Stated task » Identify and copy all lines of the material where the string "pixels" is found.

Available data »
----

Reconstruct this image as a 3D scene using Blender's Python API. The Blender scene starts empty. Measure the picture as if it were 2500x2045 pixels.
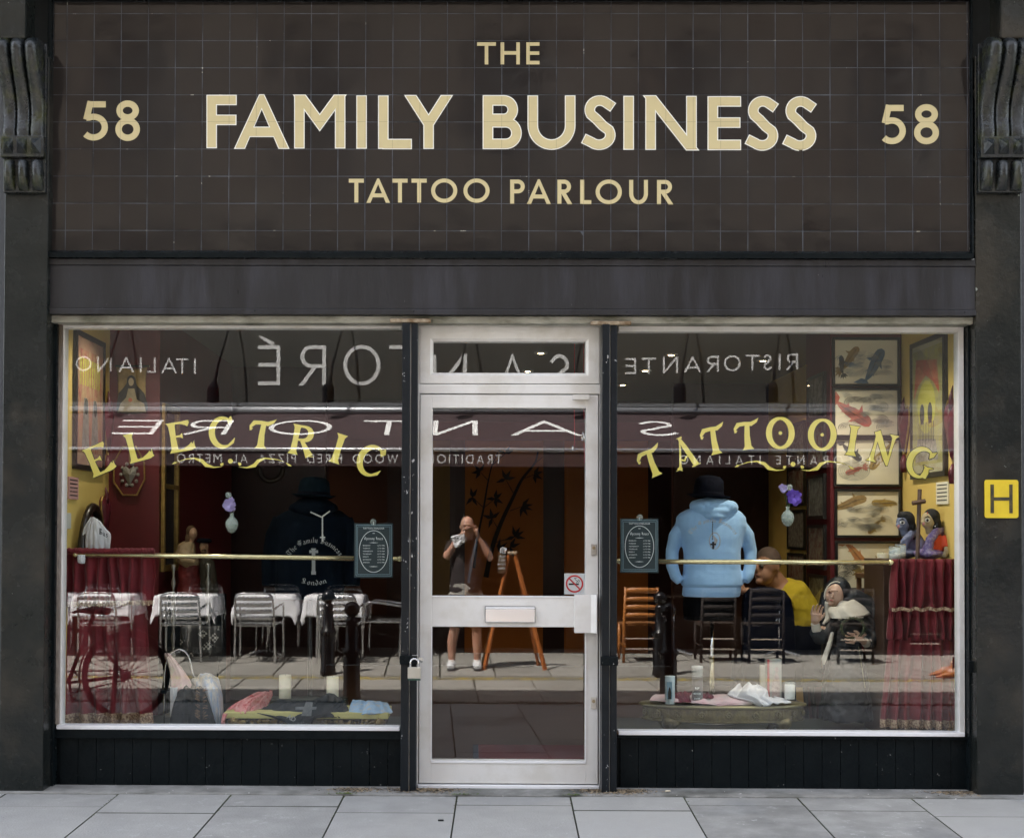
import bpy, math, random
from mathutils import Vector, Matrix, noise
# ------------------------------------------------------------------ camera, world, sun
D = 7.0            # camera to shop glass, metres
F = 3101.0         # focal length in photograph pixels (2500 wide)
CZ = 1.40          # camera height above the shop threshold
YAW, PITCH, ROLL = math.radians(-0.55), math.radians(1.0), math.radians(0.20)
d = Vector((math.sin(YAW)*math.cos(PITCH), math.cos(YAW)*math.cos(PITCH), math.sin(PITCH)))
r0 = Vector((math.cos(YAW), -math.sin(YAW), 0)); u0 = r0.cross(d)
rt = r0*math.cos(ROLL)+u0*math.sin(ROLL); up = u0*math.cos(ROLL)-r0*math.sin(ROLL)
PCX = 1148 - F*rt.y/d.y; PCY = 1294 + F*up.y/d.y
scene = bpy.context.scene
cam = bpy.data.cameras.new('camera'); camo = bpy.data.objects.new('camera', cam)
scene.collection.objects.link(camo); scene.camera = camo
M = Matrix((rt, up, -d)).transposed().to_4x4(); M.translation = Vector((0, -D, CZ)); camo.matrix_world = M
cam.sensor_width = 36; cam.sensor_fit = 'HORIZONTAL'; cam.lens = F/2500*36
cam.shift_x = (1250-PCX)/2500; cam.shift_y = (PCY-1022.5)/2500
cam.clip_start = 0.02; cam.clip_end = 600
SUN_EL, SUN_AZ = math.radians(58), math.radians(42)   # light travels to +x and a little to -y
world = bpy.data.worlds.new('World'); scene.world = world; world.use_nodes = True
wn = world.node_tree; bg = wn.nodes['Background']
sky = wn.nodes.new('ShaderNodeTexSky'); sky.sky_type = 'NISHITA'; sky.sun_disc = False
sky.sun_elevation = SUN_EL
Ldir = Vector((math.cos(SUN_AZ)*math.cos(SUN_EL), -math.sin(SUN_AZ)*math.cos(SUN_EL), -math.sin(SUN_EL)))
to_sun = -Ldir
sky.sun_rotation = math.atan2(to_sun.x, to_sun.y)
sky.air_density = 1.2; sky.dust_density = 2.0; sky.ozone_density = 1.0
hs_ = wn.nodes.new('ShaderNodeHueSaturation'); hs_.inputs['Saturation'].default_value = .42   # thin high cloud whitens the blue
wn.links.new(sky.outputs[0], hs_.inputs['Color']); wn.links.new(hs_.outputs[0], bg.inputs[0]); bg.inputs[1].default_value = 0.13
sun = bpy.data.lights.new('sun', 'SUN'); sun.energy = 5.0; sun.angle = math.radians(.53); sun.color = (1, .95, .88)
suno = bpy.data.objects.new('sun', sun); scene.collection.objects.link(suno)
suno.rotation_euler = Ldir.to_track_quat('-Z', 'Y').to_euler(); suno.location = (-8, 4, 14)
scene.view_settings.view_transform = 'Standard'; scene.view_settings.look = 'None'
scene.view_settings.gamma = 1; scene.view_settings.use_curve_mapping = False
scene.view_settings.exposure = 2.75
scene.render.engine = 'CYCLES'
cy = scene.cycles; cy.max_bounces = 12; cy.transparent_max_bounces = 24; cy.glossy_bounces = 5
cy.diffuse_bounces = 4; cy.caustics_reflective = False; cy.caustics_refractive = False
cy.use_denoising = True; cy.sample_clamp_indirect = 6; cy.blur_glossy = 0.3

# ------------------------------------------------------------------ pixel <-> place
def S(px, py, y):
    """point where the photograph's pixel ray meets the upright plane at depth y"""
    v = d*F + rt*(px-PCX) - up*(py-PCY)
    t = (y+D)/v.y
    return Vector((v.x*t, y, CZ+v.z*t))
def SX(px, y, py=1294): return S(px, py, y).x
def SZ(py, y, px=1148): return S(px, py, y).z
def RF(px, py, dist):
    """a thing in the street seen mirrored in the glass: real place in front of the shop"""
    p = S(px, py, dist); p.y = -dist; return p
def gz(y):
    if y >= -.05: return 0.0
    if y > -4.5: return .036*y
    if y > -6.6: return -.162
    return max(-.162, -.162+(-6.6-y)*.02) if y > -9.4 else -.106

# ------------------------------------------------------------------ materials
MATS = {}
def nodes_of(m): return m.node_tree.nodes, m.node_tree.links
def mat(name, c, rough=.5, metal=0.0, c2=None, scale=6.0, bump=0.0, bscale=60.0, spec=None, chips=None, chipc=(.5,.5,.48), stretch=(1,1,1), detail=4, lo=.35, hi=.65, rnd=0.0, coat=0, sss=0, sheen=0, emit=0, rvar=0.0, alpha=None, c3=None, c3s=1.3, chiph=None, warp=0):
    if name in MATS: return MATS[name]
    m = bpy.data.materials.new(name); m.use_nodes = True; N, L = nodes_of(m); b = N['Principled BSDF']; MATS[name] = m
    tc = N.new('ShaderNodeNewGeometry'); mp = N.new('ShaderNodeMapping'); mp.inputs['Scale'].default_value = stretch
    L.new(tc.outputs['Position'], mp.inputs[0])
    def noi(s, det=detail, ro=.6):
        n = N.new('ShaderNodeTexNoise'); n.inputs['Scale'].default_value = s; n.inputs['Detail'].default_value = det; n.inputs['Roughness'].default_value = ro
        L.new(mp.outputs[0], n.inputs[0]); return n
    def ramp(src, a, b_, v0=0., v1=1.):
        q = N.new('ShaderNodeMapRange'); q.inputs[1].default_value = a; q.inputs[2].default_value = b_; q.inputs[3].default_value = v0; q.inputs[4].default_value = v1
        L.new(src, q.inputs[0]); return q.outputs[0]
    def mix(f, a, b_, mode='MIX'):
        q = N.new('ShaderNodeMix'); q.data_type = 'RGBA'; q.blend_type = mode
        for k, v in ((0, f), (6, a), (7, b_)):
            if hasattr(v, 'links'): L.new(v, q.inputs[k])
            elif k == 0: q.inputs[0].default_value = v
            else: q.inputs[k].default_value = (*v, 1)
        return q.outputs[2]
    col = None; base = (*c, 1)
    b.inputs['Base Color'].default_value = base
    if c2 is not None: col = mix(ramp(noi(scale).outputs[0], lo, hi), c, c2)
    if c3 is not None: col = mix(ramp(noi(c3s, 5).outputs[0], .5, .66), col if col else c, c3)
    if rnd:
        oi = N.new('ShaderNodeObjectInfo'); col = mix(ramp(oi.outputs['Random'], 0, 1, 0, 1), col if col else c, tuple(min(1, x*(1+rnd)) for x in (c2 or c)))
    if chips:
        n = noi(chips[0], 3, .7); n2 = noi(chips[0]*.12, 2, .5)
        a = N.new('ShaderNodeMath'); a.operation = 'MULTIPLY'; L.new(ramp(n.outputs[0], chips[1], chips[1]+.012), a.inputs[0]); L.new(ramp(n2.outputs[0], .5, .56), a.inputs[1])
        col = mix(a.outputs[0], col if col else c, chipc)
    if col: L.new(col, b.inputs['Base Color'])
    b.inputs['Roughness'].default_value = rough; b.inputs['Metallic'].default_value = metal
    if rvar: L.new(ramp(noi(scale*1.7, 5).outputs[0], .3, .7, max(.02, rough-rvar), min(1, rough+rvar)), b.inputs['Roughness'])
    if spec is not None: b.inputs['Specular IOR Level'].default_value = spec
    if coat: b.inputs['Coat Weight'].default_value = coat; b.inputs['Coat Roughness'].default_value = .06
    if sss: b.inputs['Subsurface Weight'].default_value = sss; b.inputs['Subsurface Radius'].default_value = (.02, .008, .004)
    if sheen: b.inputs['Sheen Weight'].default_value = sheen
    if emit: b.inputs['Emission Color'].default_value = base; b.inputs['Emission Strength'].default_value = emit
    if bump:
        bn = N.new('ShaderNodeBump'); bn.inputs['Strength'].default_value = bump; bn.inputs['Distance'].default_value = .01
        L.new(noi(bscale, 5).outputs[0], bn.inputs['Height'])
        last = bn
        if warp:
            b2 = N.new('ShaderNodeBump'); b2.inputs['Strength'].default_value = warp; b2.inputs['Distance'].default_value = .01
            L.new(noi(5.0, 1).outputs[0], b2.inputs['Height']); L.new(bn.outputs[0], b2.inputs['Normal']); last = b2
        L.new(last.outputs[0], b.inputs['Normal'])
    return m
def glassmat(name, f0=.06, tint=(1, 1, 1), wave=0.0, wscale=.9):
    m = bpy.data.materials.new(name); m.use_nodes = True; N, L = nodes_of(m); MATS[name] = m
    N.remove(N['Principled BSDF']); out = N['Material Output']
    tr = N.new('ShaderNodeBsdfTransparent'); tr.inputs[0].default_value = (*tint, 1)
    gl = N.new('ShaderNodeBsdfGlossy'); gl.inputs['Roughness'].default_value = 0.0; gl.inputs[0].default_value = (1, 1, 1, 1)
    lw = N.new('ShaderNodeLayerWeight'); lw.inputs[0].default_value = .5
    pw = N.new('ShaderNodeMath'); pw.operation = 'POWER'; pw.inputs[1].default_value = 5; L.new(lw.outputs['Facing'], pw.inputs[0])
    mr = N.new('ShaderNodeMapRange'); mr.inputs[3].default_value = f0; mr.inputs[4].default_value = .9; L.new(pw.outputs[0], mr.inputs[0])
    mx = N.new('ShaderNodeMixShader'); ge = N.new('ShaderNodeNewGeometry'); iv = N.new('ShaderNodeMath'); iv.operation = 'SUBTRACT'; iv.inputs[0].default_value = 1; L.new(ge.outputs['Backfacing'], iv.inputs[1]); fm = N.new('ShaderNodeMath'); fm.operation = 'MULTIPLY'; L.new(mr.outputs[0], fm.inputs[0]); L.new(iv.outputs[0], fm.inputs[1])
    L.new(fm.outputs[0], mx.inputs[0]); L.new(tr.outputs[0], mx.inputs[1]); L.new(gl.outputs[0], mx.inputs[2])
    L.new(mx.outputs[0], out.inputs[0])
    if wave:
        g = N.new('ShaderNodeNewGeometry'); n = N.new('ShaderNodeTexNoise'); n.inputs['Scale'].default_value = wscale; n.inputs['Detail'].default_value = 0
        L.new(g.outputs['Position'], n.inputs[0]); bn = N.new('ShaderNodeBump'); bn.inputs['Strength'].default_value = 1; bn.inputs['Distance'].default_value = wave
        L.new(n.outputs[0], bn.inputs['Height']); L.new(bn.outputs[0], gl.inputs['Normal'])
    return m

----

Task output »
Reconstruct this image as a 3D scene using Blender's Python API. The Blender scene starts empty. Measure the picture as if it were 2500x2045 pixels.
F = 3101.0         # focal length in photograph pixels (2500 wide)